No capítulo Atualidade do sexo, quatro autores – Sonia Alberti, Antonio Quinet, Vera Pollo, e Raul Pacheco – se empenham, mais uma vez, em "colocar os pingos nos is" no que diz respeito à questão da sexuação a partir dos avanços lacanianos, e precisam como a "maldição sobre o sexo" permite, no entanto, abordar a complexa e atual questão do gênero.

Psiquiatria na atualidade: haveria, enfim, uma possibilidade de diálogo entre psicanálise e psiquiatria? Paulo Bueno, Nelson da Silva Jr. e Jamile Luz Morais perseguem, contudo, esta interlocução.

De qualquer forma, e sobremaneira, o problema crucial da psicanálise na atualidade é a manutenção de sua posição atópica (a posição do inconsciente) e a perseverança da subversão topológica de seu laço ao avesso do bom senso e da moral do mundo.

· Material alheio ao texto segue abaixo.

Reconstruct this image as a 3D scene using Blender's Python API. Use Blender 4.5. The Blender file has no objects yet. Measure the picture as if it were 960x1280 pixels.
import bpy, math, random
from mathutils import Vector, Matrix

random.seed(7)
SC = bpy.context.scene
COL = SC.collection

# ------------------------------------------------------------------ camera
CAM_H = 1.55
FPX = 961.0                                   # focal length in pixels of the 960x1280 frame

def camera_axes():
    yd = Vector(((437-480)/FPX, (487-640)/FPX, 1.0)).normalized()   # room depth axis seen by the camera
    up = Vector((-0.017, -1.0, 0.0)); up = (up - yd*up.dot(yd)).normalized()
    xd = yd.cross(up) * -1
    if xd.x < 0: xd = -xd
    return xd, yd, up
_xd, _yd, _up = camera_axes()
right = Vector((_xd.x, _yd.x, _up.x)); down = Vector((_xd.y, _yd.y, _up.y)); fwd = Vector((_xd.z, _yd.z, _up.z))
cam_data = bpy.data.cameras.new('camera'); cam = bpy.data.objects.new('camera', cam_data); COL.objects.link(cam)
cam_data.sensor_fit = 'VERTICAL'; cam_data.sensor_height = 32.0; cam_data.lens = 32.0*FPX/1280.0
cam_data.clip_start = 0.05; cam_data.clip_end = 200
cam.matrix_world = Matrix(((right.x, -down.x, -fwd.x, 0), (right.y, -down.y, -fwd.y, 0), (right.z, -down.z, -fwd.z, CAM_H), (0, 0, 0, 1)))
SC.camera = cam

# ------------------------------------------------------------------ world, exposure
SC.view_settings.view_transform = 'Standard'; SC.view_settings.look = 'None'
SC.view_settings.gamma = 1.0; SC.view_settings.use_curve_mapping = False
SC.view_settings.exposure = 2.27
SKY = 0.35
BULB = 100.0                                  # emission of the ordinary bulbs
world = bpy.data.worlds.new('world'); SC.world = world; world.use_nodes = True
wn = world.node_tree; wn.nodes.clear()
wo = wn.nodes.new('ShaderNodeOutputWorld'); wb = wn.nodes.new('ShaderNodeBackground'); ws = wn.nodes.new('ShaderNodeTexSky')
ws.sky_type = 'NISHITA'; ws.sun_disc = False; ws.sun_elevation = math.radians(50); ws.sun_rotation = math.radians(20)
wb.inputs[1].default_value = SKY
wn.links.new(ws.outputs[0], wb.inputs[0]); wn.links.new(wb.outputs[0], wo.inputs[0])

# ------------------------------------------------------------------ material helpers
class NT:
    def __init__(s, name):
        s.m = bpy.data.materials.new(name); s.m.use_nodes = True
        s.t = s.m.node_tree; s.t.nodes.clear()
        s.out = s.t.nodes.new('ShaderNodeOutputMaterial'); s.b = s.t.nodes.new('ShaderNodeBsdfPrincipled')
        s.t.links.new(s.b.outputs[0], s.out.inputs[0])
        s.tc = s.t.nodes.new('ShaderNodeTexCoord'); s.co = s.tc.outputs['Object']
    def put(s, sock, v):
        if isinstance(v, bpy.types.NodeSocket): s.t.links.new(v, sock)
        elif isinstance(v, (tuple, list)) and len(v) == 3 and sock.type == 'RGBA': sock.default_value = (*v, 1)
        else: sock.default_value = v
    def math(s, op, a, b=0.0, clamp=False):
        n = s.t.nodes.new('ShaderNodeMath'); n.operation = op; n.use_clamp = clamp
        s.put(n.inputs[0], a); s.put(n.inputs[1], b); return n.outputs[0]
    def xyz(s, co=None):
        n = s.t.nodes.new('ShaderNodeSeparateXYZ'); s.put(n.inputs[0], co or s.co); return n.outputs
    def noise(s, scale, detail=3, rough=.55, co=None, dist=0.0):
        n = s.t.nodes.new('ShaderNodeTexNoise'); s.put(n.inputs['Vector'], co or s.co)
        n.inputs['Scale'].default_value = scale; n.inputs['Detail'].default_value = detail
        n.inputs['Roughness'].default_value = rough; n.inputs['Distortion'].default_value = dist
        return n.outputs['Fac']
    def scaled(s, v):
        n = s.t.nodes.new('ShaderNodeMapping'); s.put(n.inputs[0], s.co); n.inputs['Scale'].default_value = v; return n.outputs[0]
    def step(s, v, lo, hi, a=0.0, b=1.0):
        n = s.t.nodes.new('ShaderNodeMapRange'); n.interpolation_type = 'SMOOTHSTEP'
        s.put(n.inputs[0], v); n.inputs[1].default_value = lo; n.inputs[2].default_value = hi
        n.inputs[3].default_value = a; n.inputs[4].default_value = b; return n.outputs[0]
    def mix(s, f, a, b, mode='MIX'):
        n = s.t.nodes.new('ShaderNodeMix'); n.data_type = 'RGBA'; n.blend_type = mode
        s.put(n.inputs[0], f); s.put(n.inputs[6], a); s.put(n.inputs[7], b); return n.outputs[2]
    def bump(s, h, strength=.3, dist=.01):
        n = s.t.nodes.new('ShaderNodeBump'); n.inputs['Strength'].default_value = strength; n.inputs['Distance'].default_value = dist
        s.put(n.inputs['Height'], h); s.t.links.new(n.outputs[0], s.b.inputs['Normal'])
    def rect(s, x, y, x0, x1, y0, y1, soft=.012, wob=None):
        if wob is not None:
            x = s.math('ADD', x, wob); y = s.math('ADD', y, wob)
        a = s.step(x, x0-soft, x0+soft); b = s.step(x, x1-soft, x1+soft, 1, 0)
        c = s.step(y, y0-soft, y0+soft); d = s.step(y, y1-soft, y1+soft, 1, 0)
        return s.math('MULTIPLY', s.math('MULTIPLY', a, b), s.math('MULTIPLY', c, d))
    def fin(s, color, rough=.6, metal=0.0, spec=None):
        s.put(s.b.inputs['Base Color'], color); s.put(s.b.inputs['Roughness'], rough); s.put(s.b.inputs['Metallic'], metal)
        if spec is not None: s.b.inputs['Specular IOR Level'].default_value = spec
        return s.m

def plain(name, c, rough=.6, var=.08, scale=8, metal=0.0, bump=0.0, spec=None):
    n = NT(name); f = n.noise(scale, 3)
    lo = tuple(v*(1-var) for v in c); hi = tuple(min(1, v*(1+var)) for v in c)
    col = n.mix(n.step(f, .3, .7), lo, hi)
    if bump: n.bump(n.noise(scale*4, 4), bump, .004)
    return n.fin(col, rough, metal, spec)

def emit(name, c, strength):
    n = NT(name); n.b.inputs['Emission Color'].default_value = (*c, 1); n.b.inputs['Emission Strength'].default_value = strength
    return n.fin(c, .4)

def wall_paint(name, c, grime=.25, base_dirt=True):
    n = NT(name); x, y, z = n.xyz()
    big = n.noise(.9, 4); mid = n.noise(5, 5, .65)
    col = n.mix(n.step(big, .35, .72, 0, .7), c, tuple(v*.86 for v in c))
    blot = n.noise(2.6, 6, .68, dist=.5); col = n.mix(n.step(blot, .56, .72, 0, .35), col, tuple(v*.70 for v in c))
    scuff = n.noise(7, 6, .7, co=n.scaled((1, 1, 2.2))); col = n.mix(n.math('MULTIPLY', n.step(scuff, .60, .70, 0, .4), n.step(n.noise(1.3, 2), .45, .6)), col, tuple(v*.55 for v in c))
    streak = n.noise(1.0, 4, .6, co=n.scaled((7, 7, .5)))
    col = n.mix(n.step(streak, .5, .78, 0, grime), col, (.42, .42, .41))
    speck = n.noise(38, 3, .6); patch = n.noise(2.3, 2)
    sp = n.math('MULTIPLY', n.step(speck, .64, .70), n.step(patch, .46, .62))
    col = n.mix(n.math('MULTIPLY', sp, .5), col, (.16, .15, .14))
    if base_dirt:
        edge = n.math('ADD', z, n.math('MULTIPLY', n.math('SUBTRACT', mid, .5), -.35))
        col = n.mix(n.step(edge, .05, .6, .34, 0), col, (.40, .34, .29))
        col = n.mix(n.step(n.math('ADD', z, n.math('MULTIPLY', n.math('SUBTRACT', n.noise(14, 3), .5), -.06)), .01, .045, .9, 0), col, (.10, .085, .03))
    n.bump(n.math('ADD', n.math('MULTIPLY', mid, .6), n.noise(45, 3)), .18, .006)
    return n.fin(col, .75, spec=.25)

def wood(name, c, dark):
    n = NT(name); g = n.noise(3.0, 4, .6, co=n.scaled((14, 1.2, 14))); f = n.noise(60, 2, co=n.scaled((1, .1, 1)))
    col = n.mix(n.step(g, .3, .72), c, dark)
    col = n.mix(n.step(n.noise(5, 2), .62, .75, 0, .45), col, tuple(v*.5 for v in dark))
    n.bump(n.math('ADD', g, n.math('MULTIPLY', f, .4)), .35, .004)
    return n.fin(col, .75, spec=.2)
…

O problema crucial da psicanálise permanece sendo a formação do analista capaz de inventar a radicalidade de seu ato ímpar, do qual ele precisa dar prova. A prova de analista é o seu estilo, a sua distinção, a sua resposta singular, seu sinthoma dirá Lacan, isto é, sua resposta à "não relação sexual".

Em sua Conferência, "Problemas cruciais para a formação do analista na atualidade: O sujeito suposto saber em questão", Ronaldo Torres foca precisamente o problema lógico e ético que a história da psicanálise se empenhou em "tratar", "para que a psicanálise se torne um ato por vir ainda". No Espaço Escola, Vera Iaconelli, AE recentemente nomeada na EPFCL, apresenta um testemunho de sua trilha até o fim de sua experiência, e Dominique Fingermann aborda a questão da transmissão possível/impossível, cotejando a articulação entre ensino e saber.

Por fim, Vera Pollo e Mayla Di Martino, nos brindam com as Resenhas dos últimos livros de Antonio Quinet e Christian Dunker.

"Suplicamos expressamente: não aceiteis o que é de hábito como coisa natural, pois em tempo de desordem sangrenta, de confusão organizada, de arbitrariedade consciente, de humanidade desumanizada, nada deve parecer natural, nada deve parecer impossível de mudar" (Bertolt Brecht).